Se as instituições financeiras pudessem, validamente e dentro de uma interpretação albergada pela Constituição Federal, usar a íntegra dos salários dos seus clientes para pagar os empréstimos celebrados, obviamente que tal direito também existiria em relação aos empréstimos consignados, uma vez que não existe qualquer diferença entre uma situação e outra, em termos jurídicos.
O que existe é uma mera diferença na forma como os pagamentos das parcelas são realizados: nos empréstimos consignados, os débitos são realizados diretamente no contracheque do tomador e, no outro caso, os débitos são realizados sobre a renda líquida mensal creditada na conta salário. Nas duas situações, o que temos é um mutuário pagando um empréstimo, sem qualquer distinção substancial em termos de natureza jurídica do contrato. São ambas as operações meros e simples contratos de mútuo bancário.
Dessa forma, é necessário que o egrégio STF conheça do recurso extraordinário já interposto nos autos e diga, no julgamento de mérito, se viola ou não a dignidade da pessoa humana o fato de uma determinada instituição financeira poder se apropriar da integralidade dos salários de seus correntistas para pagar os empréstimos ilegalmente concedidos, o que faria com que todos os correntistas assalariados virassem vítimas em potencial dos bancos, considerando que todos eles poderiam encontrar-se numa situação de trabalhar apenas para pagar empréstimos, criando uma espécie de escravidão financeira que não interessa em nada ao país e à própria noção que se tem de pessoas livres dotadas de dignidade.
Ou seja, estaríamos incentivando inconstitucionalmente o superendividamento dos assalariados, criando condições mercadológicas bizarras, como a que proporcionará a existência de um determinado mercado em que os correntistas trabalharão exclusivamente para pagar empréstimos às instituições financeiras, as quais não se preocupam, em nenhum momento, com o fato dos correntistas, após quitarem as parcelas dos empréstimos, ficarem sem meios econômico-financeiros para viver com dignidade, importando apenas, neste cenário absolutamente irrazoável e desproporcional, os lucros obtidos com os empréstimos, cujas garantias são os próprios salários dos correntistas.

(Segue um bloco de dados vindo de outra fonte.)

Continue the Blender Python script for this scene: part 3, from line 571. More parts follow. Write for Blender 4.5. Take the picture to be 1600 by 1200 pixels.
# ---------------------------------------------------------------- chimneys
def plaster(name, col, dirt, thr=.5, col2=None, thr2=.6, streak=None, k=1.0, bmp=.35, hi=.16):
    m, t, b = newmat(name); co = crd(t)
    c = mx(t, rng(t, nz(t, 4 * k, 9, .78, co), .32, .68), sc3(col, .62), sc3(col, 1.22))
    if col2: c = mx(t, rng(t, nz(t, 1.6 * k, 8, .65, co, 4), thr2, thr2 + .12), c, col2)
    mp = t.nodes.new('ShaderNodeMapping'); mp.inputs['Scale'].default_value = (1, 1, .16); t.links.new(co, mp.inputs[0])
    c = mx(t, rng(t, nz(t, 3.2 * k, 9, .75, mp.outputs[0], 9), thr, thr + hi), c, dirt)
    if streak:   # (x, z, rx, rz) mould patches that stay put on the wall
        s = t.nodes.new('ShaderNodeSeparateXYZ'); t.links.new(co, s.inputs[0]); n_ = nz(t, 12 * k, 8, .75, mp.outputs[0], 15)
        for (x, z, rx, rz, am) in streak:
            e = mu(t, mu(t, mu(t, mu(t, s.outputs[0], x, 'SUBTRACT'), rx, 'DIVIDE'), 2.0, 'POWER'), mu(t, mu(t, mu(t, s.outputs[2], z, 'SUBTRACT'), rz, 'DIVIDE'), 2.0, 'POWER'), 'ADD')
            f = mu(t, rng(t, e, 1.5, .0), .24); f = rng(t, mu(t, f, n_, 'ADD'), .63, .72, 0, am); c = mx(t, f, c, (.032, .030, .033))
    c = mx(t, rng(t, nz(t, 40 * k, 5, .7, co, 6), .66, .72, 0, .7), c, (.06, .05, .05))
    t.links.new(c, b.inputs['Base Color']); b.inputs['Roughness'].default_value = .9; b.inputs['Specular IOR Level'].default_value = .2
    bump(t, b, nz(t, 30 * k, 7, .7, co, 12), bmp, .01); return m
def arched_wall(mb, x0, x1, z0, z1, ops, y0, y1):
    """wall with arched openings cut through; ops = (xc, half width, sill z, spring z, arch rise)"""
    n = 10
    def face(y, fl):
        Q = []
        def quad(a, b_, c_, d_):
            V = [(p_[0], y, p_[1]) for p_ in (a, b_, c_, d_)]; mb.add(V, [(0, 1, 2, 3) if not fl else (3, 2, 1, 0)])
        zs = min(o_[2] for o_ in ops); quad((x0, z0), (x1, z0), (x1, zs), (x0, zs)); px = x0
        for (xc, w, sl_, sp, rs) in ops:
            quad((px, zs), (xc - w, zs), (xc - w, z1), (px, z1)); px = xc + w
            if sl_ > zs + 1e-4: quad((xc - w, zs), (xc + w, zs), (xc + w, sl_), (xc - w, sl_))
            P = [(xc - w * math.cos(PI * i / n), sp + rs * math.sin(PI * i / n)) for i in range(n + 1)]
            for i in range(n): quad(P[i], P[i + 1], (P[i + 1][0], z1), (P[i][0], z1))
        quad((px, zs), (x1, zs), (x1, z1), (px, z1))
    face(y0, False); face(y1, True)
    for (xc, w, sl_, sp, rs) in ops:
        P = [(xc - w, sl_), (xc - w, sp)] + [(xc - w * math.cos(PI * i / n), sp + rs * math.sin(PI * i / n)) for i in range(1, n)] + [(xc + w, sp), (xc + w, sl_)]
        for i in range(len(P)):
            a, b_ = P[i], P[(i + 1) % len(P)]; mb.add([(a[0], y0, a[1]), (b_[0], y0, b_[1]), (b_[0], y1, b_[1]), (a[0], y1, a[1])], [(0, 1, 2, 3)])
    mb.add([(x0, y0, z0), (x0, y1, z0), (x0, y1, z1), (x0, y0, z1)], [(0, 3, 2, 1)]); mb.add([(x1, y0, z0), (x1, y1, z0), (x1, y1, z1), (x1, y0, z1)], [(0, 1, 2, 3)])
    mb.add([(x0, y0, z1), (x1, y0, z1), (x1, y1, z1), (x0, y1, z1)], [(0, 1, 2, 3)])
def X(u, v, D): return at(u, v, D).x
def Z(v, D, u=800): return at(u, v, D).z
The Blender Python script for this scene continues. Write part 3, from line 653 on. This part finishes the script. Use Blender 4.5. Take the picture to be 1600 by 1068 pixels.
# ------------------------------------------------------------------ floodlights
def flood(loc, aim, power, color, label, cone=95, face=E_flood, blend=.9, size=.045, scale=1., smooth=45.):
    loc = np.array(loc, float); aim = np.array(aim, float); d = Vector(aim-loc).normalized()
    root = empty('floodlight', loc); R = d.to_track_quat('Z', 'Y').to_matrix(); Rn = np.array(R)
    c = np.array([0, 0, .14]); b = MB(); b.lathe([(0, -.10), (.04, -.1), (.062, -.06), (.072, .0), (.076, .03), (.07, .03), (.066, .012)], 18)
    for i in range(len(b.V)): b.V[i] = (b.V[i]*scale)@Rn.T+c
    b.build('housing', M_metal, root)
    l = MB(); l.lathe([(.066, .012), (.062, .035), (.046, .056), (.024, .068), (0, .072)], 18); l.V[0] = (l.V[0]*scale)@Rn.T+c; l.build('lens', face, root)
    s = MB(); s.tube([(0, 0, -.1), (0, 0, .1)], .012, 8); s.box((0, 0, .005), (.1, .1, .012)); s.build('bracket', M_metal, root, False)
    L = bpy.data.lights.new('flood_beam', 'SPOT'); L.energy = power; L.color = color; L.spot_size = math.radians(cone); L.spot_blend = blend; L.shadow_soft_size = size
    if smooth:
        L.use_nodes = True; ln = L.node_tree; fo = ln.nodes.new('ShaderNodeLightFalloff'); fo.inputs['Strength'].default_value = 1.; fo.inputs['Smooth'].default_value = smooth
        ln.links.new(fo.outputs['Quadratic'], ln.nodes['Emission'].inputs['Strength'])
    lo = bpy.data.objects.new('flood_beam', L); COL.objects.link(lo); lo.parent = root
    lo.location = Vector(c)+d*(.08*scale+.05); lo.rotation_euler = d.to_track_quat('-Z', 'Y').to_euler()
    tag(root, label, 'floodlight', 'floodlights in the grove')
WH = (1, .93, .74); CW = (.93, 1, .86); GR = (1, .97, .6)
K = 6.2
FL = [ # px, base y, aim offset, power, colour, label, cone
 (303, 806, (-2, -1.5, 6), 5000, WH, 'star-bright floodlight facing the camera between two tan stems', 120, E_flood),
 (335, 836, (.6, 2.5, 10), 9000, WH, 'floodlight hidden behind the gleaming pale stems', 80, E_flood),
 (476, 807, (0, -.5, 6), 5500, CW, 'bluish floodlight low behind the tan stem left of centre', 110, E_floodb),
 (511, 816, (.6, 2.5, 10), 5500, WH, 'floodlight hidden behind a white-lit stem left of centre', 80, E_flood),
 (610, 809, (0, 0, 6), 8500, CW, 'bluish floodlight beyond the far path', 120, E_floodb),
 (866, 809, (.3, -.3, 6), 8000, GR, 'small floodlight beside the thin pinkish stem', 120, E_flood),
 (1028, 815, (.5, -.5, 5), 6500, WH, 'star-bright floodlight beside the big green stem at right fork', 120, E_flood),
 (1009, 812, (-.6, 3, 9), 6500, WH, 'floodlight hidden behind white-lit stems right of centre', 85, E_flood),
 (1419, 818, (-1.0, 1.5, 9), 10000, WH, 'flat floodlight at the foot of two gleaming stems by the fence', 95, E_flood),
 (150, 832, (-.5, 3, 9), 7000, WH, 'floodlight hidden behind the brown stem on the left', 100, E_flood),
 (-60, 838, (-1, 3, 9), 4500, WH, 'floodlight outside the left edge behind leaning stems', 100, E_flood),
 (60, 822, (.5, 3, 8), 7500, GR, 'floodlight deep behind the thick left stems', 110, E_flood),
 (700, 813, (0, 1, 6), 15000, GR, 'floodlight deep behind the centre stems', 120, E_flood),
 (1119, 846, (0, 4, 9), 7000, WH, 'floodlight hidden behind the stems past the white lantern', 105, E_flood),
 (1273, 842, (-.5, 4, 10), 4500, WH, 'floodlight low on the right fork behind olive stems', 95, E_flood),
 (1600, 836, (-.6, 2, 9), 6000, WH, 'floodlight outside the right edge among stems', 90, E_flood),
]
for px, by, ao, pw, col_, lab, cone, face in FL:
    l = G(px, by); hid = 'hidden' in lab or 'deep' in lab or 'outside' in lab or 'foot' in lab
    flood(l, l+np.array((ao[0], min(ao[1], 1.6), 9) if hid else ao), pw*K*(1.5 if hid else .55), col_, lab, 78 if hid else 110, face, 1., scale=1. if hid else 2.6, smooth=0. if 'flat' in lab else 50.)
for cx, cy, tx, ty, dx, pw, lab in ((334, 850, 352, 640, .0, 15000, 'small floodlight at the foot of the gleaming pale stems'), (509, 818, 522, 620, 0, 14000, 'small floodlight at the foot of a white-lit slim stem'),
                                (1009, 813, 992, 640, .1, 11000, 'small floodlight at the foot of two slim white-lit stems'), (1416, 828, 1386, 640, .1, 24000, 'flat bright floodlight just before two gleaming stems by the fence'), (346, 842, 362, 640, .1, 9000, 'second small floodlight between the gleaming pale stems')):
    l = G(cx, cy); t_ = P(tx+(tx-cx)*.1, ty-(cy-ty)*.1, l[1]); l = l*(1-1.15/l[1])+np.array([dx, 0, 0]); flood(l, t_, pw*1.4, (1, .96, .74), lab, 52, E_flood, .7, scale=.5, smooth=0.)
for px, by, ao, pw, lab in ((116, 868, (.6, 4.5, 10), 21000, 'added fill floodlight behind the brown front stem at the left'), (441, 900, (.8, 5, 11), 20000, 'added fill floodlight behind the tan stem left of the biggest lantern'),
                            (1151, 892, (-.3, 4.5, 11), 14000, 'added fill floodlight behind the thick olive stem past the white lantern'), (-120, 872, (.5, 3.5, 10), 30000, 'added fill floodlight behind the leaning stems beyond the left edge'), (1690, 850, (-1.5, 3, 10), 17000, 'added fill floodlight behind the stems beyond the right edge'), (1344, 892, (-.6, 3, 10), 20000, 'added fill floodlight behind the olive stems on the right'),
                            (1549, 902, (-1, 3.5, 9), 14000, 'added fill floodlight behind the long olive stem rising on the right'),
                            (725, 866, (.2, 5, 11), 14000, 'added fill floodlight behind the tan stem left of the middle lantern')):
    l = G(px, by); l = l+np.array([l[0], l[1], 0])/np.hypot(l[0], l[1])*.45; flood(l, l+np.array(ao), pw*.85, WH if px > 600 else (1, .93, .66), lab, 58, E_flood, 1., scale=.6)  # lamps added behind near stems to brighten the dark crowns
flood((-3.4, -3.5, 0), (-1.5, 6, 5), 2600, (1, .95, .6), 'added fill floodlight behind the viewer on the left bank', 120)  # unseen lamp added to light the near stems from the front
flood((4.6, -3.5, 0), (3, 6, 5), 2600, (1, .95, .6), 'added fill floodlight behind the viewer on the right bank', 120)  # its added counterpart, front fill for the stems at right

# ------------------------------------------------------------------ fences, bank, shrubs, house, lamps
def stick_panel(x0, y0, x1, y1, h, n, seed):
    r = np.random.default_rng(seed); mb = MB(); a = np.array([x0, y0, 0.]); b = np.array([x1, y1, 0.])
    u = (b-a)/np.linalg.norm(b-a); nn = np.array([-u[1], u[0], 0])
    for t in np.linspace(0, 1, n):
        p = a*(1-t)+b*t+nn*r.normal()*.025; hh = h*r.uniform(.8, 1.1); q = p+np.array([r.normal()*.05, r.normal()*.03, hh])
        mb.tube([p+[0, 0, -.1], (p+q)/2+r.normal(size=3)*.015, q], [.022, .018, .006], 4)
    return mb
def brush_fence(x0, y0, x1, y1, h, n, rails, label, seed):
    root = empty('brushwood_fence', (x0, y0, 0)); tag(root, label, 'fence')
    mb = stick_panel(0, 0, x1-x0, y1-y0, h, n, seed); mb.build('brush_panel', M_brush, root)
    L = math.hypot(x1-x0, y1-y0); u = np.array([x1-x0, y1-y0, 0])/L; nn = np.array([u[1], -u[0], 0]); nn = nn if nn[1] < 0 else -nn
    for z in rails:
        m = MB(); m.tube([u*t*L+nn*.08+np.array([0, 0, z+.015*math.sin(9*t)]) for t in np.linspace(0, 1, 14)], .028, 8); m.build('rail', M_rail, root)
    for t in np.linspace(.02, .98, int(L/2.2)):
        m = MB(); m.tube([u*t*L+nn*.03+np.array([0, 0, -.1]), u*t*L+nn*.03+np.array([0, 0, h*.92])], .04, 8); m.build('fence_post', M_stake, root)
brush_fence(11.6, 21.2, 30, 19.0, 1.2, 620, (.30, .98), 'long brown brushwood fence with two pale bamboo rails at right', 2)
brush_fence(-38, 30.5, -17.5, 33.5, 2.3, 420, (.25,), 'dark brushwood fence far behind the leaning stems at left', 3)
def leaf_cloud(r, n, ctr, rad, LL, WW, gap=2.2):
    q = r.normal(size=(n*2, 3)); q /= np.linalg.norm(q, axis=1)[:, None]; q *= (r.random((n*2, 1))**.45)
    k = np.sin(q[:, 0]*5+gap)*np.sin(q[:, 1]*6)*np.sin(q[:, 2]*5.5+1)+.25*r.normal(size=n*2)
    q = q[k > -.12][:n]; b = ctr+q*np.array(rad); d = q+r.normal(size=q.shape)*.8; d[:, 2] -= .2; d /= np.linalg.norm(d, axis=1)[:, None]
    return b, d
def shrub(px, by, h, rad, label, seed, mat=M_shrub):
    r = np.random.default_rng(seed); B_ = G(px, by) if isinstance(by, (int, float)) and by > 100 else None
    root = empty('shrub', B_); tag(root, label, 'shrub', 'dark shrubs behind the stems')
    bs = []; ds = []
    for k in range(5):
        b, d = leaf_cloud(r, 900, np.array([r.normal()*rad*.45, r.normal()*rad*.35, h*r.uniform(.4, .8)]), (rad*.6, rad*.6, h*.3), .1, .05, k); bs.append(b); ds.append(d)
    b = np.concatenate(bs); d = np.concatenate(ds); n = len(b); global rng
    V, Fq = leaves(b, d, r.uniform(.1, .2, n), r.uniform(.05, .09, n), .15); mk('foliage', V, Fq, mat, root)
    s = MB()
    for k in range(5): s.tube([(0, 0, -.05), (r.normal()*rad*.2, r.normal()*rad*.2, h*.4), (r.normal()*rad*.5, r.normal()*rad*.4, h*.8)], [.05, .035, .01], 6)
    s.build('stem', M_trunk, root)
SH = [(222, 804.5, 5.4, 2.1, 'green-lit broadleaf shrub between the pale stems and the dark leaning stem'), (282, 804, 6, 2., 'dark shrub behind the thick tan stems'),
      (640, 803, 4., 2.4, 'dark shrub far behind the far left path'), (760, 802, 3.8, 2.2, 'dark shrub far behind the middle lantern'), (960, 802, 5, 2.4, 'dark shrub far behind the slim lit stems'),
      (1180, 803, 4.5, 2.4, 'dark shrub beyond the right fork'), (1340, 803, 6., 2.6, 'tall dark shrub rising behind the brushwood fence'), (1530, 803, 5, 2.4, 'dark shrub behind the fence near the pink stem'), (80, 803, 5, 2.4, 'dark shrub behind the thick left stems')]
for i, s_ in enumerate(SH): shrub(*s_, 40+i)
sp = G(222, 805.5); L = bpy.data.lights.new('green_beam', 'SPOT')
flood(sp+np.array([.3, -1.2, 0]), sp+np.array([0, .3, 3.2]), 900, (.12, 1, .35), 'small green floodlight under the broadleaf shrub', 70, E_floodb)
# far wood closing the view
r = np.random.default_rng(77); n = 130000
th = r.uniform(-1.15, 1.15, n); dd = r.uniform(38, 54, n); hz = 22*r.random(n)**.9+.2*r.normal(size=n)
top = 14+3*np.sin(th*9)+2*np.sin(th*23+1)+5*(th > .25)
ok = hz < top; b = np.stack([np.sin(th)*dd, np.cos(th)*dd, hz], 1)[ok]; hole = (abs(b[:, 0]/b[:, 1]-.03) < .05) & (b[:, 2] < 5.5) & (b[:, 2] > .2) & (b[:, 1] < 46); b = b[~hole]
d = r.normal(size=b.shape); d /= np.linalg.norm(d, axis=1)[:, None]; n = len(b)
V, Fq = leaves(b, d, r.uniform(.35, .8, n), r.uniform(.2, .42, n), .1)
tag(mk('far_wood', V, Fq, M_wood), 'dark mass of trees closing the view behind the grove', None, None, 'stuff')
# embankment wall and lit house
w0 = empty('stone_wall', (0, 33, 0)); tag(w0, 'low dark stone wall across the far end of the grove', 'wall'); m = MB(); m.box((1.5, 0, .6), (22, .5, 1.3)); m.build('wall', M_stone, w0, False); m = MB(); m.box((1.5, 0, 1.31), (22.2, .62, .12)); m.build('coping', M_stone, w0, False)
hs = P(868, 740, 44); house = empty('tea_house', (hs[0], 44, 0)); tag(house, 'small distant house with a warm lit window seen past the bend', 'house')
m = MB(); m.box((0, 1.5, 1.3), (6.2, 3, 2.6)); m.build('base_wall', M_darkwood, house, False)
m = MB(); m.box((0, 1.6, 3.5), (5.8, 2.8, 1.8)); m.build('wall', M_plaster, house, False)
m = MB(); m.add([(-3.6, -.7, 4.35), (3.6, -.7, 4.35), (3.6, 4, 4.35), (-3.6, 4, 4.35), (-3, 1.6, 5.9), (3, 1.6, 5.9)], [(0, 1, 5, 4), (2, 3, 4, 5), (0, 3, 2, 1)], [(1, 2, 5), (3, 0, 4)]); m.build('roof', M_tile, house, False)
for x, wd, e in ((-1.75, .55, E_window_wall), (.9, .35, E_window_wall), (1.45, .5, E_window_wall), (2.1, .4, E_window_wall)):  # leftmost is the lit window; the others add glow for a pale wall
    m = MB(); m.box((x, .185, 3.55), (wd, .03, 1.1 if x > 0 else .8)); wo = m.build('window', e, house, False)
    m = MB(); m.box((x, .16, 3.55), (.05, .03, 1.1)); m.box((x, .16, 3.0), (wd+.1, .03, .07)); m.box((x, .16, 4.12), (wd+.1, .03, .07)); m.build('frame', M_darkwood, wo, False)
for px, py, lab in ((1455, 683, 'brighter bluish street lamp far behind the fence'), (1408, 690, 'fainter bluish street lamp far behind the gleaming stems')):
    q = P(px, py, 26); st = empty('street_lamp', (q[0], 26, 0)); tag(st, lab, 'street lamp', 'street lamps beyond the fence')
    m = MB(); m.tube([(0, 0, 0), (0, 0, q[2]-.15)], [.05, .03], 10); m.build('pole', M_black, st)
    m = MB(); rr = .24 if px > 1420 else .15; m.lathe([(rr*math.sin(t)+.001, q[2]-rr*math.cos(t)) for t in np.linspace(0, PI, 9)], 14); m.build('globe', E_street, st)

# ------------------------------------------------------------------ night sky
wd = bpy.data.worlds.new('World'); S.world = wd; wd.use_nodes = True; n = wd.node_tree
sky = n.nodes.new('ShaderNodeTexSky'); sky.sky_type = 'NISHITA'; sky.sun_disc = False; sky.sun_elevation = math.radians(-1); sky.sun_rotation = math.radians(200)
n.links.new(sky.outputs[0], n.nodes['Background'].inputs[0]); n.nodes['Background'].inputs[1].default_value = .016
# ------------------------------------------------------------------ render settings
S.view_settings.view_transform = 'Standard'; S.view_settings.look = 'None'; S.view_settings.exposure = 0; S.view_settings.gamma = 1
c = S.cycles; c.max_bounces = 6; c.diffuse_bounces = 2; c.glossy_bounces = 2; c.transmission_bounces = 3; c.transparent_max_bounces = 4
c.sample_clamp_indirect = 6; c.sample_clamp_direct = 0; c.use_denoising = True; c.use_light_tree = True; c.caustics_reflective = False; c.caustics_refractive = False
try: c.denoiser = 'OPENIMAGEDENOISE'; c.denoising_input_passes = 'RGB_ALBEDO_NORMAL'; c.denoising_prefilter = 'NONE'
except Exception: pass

É para este cenário catastrófico que aponta o entendimento do acórdão do TJDFT ora comentado e, como se observa, existe nítida repercussão geral nas questões constitucionais veiculadas no referido recurso extraordinário, pois evitar que a escravidão financeira vire uma realidade é matéria de interesse de todas as pessoas que recebem o salário creditado numa conta corrente (conta salário), independentemente de classe social, sexo, etnia ou raça, idade etc.